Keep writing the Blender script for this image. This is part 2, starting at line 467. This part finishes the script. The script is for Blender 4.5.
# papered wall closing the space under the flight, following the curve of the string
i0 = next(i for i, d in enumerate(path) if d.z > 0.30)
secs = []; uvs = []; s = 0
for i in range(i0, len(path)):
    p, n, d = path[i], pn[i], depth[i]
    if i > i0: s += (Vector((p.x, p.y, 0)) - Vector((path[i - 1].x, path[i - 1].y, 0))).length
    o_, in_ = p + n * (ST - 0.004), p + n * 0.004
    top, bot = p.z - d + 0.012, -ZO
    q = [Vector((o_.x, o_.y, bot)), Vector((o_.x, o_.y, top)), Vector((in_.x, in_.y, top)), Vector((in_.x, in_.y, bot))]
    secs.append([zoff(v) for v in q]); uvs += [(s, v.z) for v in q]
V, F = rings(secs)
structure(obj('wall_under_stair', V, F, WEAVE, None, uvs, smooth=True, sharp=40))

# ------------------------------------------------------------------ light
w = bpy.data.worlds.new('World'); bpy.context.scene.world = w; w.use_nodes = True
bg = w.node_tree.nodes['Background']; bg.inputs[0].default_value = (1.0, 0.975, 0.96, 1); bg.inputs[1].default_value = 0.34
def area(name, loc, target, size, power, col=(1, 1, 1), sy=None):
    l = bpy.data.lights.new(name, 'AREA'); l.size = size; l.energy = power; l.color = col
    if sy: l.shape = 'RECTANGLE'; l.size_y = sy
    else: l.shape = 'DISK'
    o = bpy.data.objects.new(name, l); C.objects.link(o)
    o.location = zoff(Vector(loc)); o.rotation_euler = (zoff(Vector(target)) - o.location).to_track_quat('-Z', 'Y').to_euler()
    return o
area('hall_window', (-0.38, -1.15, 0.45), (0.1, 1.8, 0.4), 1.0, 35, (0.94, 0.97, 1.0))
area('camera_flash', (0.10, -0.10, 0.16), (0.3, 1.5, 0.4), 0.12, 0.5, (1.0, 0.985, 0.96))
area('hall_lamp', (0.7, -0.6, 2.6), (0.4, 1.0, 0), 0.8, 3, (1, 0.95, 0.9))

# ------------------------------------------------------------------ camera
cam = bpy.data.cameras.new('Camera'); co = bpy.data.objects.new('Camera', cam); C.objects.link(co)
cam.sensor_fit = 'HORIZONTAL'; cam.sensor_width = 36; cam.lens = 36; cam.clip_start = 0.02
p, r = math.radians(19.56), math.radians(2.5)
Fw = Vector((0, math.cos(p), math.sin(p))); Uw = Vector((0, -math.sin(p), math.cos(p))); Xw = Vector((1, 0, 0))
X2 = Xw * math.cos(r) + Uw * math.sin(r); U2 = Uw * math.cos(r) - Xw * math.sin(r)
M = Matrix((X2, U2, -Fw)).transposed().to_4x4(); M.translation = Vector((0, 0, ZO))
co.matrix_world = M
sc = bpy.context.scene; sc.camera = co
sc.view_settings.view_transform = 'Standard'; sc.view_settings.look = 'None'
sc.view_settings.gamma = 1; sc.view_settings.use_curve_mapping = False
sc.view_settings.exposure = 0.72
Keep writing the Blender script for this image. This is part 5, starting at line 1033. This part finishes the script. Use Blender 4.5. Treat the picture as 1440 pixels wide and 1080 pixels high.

- **Direction**:
Set down, exactly as written, each line of the data from its opening line through the one containing "(1, 0.95, 0.9))". Output nothing more.

- **Exercise answer**:
Keep writing the Blender script for this image. This is part 2, starting at line 467. This part finishes the script. The script is for Blender 4.5.
# papered wall closing the space under the flight, following the curve of the string
i0 = next(i for i, d in enumerate(path) if d.z > 0.30)
secs = []; uvs = []; s = 0
for i in range(i0, len(path)):
    p, n, d = path[i], pn[i], depth[i]
    if i > i0: s += (Vector((p.x, p.y, 0)) - Vector((path[i - 1].x, path[i - 1].y, 0))).length
    o_, in_ = p + n * (ST - 0.004), p + n * 0.004
    top, bot = p.z - d + 0.012, -ZO
    q = [Vector((o_.x, o_.y, bot)), Vector((o_.x, o_.y, top)), Vector((in_.x, in_.y, top)), Vector((in_.x, in_.y, bot))]
    secs.append([zoff(v) for v in q]); uvs += [(s, v.z) for v in q]
V, F = rings(secs)
structure(obj('wall_under_stair', V, F, WEAVE, None, uvs, smooth=True, sharp=40))

# ------------------------------------------------------------------ light
w = bpy.data.worlds.new('World'); bpy.context.scene.world = w; w.use_nodes = True
bg = w.node_tree.nodes['Background']; bg.inputs[0].default_value = (1.0, 0.975, 0.96, 1); bg.inputs[1].default_value = 0.34
def area(name, loc, target, size, power, col=(1, 1, 1), sy=None):
    l = bpy.data.lights.new(name, 'AREA'); l.size = size; l.energy = power; l.color = col
    if sy: l.shape = 'RECTANGLE'; l.size_y = sy
    else: l.shape = 'DISK'
    o = bpy.data.objects.new(name, l); C.objects.link(o)
    o.location = zoff(Vector(loc)); o.rotation_euler = (zoff(Vector(target)) - o.location).to_track_quat('-Z', 'Y').to_euler()
    return o
area('hall_window', (-0.38, -1.15, 0.45), (0.1, 1.8, 0.4), 1.0, 35, (0.94, 0.97, 1.0))
area('camera_flash', (0.10, -0.10, 0.16), (0.3, 1.5, 0.4), 0.12, 0.5, (1.0, 0.985, 0.96))
area('hall_lamp', (0.7, -0.6, 2.6), (0.4, 1.0, 0), 0.8, 3, (1, 0.95, 0.9))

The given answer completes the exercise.